AIB's excess charging probe is complete but there's little to suggest its corporate culture has improved, writes Siobhán Creaton Finance Correspondent
It has taken AIB two years to complete its investigation into the overcharging of customers to the tune of over €21 million in the late 1980s and early 1990s.
The Republic's biggest bank said this week that it won't be taking disciplinary action against any of its staff for the fiasco that will end up costing AIB €65.8 million, when the payment of refunds, interest and a donation to charity amounting to €20.6 million is made.
AIB was found to have overcharged customers on foreign exchange services and on lease contracts and the stamp duty on ATM cards over that period.
The bank will pay out €31.6 million, including interest, after the investigation in addition to its €34.2 million liability in relation to overcharging on foreign exchange investigated in 2004. The €31.6 million includes refunds of €11 million and a €20.6 million donation to charity where the bank is unable to identify the customers who are entitled to this reimbursement.

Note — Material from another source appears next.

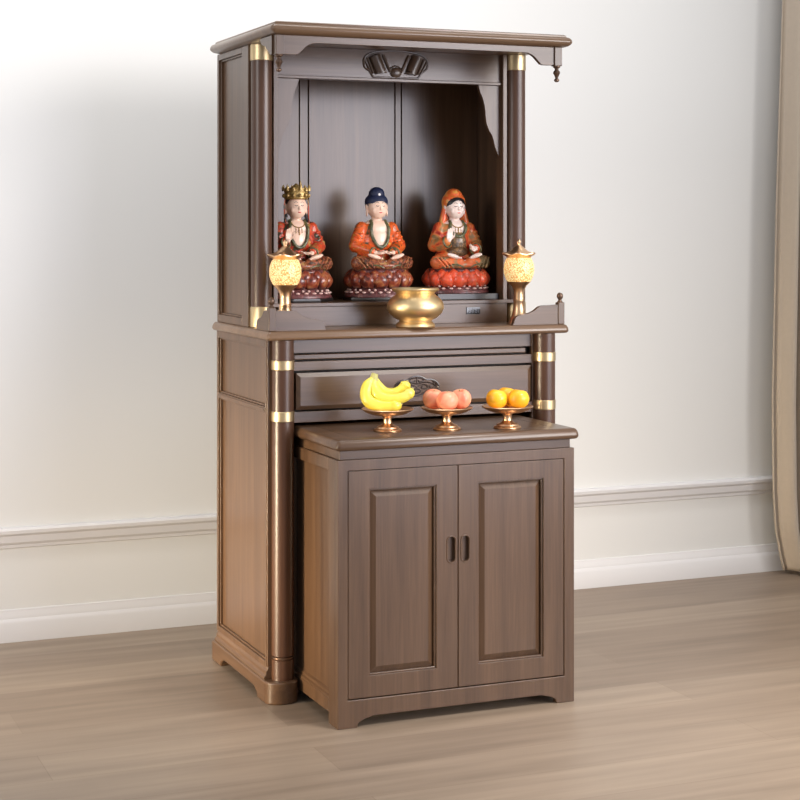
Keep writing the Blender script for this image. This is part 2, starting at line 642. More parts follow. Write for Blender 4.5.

Seasoned watchers of investigations such as this at AIB, and there have been a fair few over the years, won't be surprised at the report's findings.
No-one within the bank is to face any disciplinary action as a result of the episode. The bank said its senior management had considered this issue but decided against it due principally to the passage of time, and a lack of evidence.
The investigation began when it emerged that AIB had begun to charge a rate of commission that was above the rate approved by the regulator in 1996. It was later extended into other areas of its business.
The 2004 investigation by the Irish Financial Services Regulatory Authority revealed that some staff at the bank were aware that AIB had been charging this higher rate for a long time.
In its initial report, the financial regulator, said that at least seven opportunities arose for certain staff and management within the bank to identify and disclose the discrepancy to the relevant regulator but that this was not done.
In fact, the regulator's former chief executive, Liam O'Reilly, said the bank "deliberately hid" those facts from it for eight years.
The regulator also stated that, between January and April 2004, some individuals at AIB had moved to correct the rate of commission charged on the foreign exchange transactions from one percentage point to 0.5 of a percentage point just before the regulator raised the issue.
The regulator first learned about this problem when alerted by someone within AIB in April 2004 and raised it with the bank ten days later. The so called "whistleblower" also contacted RTÉ and the following day the investigation was confirmed.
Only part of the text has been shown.